* START GIVEN RECORDS *
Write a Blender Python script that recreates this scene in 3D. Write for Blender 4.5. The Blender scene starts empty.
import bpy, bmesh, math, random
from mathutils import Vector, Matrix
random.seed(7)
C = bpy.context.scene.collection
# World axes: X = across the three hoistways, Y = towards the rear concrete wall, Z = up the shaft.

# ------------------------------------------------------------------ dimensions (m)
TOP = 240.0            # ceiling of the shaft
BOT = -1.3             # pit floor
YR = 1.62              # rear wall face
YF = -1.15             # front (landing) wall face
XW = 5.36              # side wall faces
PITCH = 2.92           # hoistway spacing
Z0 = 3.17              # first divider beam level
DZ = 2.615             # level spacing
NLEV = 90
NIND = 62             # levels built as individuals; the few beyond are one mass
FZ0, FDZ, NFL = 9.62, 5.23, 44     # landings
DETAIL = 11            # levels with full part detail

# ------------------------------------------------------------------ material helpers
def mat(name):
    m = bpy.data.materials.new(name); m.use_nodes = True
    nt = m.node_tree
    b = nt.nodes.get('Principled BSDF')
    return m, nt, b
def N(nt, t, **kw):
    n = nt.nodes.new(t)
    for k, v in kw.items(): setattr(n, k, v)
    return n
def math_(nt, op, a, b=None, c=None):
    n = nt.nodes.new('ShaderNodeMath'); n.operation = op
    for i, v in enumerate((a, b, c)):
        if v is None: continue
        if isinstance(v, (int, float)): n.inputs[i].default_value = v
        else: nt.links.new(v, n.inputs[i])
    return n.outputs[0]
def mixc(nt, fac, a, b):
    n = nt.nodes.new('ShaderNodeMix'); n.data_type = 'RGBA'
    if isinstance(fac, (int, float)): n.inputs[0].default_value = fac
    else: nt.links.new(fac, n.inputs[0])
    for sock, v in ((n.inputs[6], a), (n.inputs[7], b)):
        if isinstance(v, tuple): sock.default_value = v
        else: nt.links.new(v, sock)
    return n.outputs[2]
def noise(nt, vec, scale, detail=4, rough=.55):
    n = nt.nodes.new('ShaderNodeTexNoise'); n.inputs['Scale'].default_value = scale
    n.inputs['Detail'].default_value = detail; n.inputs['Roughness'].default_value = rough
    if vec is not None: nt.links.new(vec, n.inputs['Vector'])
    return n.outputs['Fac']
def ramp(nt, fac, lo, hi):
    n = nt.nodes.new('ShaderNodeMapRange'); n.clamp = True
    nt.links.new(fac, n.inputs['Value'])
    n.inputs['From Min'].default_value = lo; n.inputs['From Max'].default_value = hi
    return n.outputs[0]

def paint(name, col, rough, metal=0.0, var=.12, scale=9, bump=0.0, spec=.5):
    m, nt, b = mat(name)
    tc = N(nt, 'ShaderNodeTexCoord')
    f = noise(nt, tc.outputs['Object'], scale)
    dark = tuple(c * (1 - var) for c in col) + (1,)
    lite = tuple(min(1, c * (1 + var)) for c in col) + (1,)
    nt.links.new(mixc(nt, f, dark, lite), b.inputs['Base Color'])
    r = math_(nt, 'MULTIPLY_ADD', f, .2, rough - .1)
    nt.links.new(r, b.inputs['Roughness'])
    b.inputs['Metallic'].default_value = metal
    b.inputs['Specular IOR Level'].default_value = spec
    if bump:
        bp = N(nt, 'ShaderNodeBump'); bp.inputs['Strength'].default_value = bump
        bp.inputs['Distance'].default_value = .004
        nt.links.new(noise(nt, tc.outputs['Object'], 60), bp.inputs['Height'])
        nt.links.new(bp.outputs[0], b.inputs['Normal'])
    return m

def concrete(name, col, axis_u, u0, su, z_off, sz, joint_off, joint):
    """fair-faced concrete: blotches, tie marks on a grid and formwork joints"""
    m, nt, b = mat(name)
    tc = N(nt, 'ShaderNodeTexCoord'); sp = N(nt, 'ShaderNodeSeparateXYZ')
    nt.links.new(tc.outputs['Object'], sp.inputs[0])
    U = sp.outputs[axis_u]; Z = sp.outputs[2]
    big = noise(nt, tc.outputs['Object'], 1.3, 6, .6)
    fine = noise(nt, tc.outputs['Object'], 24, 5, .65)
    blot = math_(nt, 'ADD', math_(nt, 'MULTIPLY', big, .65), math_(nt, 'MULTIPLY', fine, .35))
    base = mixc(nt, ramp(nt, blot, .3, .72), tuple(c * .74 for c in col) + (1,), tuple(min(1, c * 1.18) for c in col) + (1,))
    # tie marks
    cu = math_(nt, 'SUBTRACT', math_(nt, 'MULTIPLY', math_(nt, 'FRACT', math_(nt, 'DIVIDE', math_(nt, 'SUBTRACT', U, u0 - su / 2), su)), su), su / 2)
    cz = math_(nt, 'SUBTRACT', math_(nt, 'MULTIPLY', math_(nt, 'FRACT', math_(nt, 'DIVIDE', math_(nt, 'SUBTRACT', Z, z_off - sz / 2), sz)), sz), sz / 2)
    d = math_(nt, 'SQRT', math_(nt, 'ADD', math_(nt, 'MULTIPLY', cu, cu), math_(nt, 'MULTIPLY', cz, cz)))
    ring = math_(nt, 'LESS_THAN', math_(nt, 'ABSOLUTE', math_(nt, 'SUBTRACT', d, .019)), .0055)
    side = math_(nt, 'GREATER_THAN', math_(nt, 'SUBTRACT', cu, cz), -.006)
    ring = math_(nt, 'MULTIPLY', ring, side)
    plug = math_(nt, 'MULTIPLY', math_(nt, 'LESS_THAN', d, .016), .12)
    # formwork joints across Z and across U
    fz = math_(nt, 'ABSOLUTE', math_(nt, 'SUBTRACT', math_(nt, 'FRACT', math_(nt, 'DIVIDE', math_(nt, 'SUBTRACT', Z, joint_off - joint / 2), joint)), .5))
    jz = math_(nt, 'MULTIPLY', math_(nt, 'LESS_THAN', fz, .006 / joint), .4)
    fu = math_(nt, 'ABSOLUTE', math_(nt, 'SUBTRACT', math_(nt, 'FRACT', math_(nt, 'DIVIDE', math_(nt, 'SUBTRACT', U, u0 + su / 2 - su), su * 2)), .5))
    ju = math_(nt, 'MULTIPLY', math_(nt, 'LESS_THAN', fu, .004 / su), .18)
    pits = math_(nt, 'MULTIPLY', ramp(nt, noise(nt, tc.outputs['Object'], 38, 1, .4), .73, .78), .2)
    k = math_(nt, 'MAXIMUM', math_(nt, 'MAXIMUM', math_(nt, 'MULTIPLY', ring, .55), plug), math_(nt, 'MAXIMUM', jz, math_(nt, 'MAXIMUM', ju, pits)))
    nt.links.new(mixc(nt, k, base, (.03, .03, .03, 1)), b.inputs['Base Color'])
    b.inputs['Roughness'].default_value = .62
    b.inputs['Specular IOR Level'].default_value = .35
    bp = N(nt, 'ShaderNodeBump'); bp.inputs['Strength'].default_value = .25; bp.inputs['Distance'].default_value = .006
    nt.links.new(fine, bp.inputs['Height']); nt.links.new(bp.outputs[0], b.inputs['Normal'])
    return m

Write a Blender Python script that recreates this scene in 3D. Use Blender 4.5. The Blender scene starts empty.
* END GIVEN RECORDS *
**INSTRUCTION:** Make a verbatim copy of every entry shown above.

**REPLY:**
Write a Blender Python script that recreates this scene in 3D. Write for Blender 4.5. The Blender scene starts empty.
import bpy, bmesh, math, random
from mathutils import Vector, Matrix
random.seed(7)
C = bpy.context.scene.collection
# World axes: X = across the three hoistways, Y = towards the rear concrete wall, Z = up the shaft.

# ------------------------------------------------------------------ dimensions (m)
TOP = 240.0            # ceiling of the shaft
BOT = -1.3             # pit floor
YR = 1.62              # rear wall face
YF = -1.15             # front (landing) wall face
XW = 5.36              # side wall faces
PITCH = 2.92           # hoistway spacing
Z0 = 3.17              # first divider beam level
DZ = 2.615             # level spacing
NLEV = 90
NIND = 62             # levels built as individuals; the few beyond are one mass
FZ0, FDZ, NFL = 9.62, 5.23, 44     # landings
DETAIL = 11            # levels with full part detail

# ------------------------------------------------------------------ material helpers
def mat(name):
    m = bpy.data.materials.new(name); m.use_nodes = True
    nt = m.node_tree
    b = nt.nodes.get('Principled BSDF')
    return m, nt, b
def N(nt, t, **kw):
    n = nt.nodes.new(t)
    for k, v in kw.items(): setattr(n, k, v)
    return n
def math_(nt, op, a, b=None, c=None):
    n = nt.nodes.new('ShaderNodeMath'); n.operation = op
    for i, v in enumerate((a, b, c)):
        if v is None: continue
        if isinstance(v, (int, float)): n.inputs[i].default_value = v
        else: nt.links.new(v, n.inputs[i])
    return n.outputs[0]
def mixc(nt, fac, a, b):
    n = nt.nodes.new('ShaderNodeMix'); n.data_type = 'RGBA'
    if isinstance(fac, (int, float)): n.inputs[0].default_value = fac
    else: nt.links.new(fac, n.inputs[0])
    for sock, v in ((n.inputs[6], a), (n.inputs[7], b)):
        if isinstance(v, tuple): sock.default_value = v
        else: nt.links.new(v, sock)
    return n.outputs[2]
def noise(nt, vec, scale, detail=4, rough=.55):
    n = nt.nodes.new('ShaderNodeTexNoise'); n.inputs['Scale'].default_value = scale
    n.inputs['Detail'].default_value = detail; n.inputs['Roughness'].default_value = rough
    if vec is not None: nt.links.new(vec, n.inputs['Vector'])
    return n.outputs['Fac']
def ramp(nt, fac, lo, hi):
    n = nt.nodes.new('ShaderNodeMapRange'); n.clamp = True
    nt.links.new(fac, n.inputs['Value'])
    n.inputs['From Min'].default_value = lo; n.inputs['From Max'].default_value = hi
    return n.outputs[0]

def paint(name, col, rough, metal=0.0, var=.12, scale=9, bump=0.0, spec=.5):
    m, nt, b = mat(name)
    tc = N(nt, 'ShaderNodeTexCoord')
    f = noise(nt, tc.outputs['Object'], scale)
    dark = tuple(c * (1 - var) for c in col) + (1,)
    lite = tuple(min(1, c * (1 + var)) for c in col) + (1,)
    nt.links.new(mixc(nt, f, dark, lite), b.inputs['Base Color'])
    r = math_(nt, 'MULTIPLY_ADD', f, .2, rough - .1)
    nt.links.new(r, b.inputs['Roughness'])
    b.inputs['Metallic'].default_value = metal
    b.inputs['Specular IOR Level'].default_value = spec
    if bump:
        bp = N(nt, 'ShaderNodeBump'); bp.inputs['Strength'].default_value = bump
        bp.inputs['Distance'].default_value = .004
        nt.links.new(noise(nt, tc.outputs['Object'], 60), bp.inputs['Height'])
        nt.links.new(bp.outputs[0], b.inputs['Normal'])
    return m

def concrete(name, col, axis_u, u0, su, z_off, sz, joint_off, joint):
    """fair-faced concrete: blotches, tie marks on a grid and formwork joints"""
    m, nt, b = mat(name)
    tc = N(nt, 'ShaderNodeTexCoord'); sp = N(nt, 'ShaderNodeSeparateXYZ')
    nt.links.new(tc.outputs['Object'], sp.inputs[0])
    U = sp.outputs[axis_u]; Z = sp.outputs[2]
    big = noise(nt, tc.outputs['Object'], 1.3, 6, .6)
    fine = noise(nt, tc.outputs['Object'], 24, 5, .65)
    blot = math_(nt, 'ADD', math_(nt, 'MULTIPLY', big, .65), math_(nt, 'MULTIPLY', fine, .35))
    base = mixc(nt, ramp(nt, blot, .3, .72), tuple(c * .74 for c in col) + (1,), tuple(min(1, c * 1.18) for c in col) + (1,))
    # tie marks
    cu = math_(nt, 'SUBTRACT', math_(nt, 'MULTIPLY', math_(nt, 'FRACT', math_(nt, 'DIVIDE', math_(nt, 'SUBTRACT', U, u0 - su / 2), su)), su), su / 2)
    cz = math_(nt, 'SUBTRACT', math_(nt, 'MULTIPLY', math_(nt, 'FRACT', math_(nt, 'DIVIDE', math_(nt, 'SUBTRACT', Z, z_off - sz / 2), sz)), sz), sz / 2)
    d = math_(nt, 'SQRT', math_(nt, 'ADD', math_(nt, 'MULTIPLY', cu, cu), math_(nt, 'MULTIPLY', cz, cz)))
    ring = math_(nt, 'LESS_THAN', math_(nt, 'ABSOLUTE', math_(nt, 'SUBTRACT', d, .019)), .0055)
    side = math_(nt, 'GREATER_THAN', math_(nt, 'SUBTRACT', cu, cz), -.006)
    ring = math_(nt, 'MULTIPLY', ring, side)
    plug = math_(nt, 'MULTIPLY', math_(nt, 'LESS_THAN', d, .016), .12)
    # formwork joints across Z and across U
    fz = math_(nt, 'ABSOLUTE', math_(nt, 'SUBTRACT', math_(nt, 'FRACT', math_(nt, 'DIVIDE', math_(nt, 'SUBTRACT', Z, joint_off - joint / 2), joint)), .5))
    jz = math_(nt, 'MULTIPLY', math_(nt, 'LESS_THAN', fz, .006 / joint), .4)
    fu = math_(nt, 'ABSOLUTE', math_(nt, 'SUBTRACT', math_(nt, 'FRACT', math_(nt, 'DIVIDE', math_(nt, 'SUBTRACT', U, u0 + su / 2 - su), su * 2)), .5))
    ju = math_(nt, 'MULTIPLY', math_(nt, 'LESS_THAN', fu, .004 / su), .18)
    pits = math_(nt, 'MULTIPLY', ramp(nt, noise(nt, tc.outputs['Object'], 38, 1, .4), .73, .78), .2)
    k = math_(nt, 'MAXIMUM', math_(nt, 'MAXIMUM', math_(nt, 'MULTIPLY', ring, .55), plug), math_(nt, 'MAXIMUM', jz, math_(nt, 'MAXIMUM', ju, pits)))
    nt.links.new(mixc(nt, k, base, (.03, .03, .03, 1)), b.inputs['Base Color'])
    b.inputs['Roughness'].default_value = .62
    b.inputs['Specular IOR Level'].default_value = .35
    bp = N(nt, 'ShaderNodeBump'); bp.inputs['Strength'].default_value = .25; bp.inputs['Distance'].default_value = .006
    nt.links.new(fine, bp.inputs['Height']); nt.links.new(bp.outputs[0], b.inputs['Normal'])
    return m

Write a Blender Python script that recreates this scene in 3D. Use Blender 4.5. The Blender scene starts empty.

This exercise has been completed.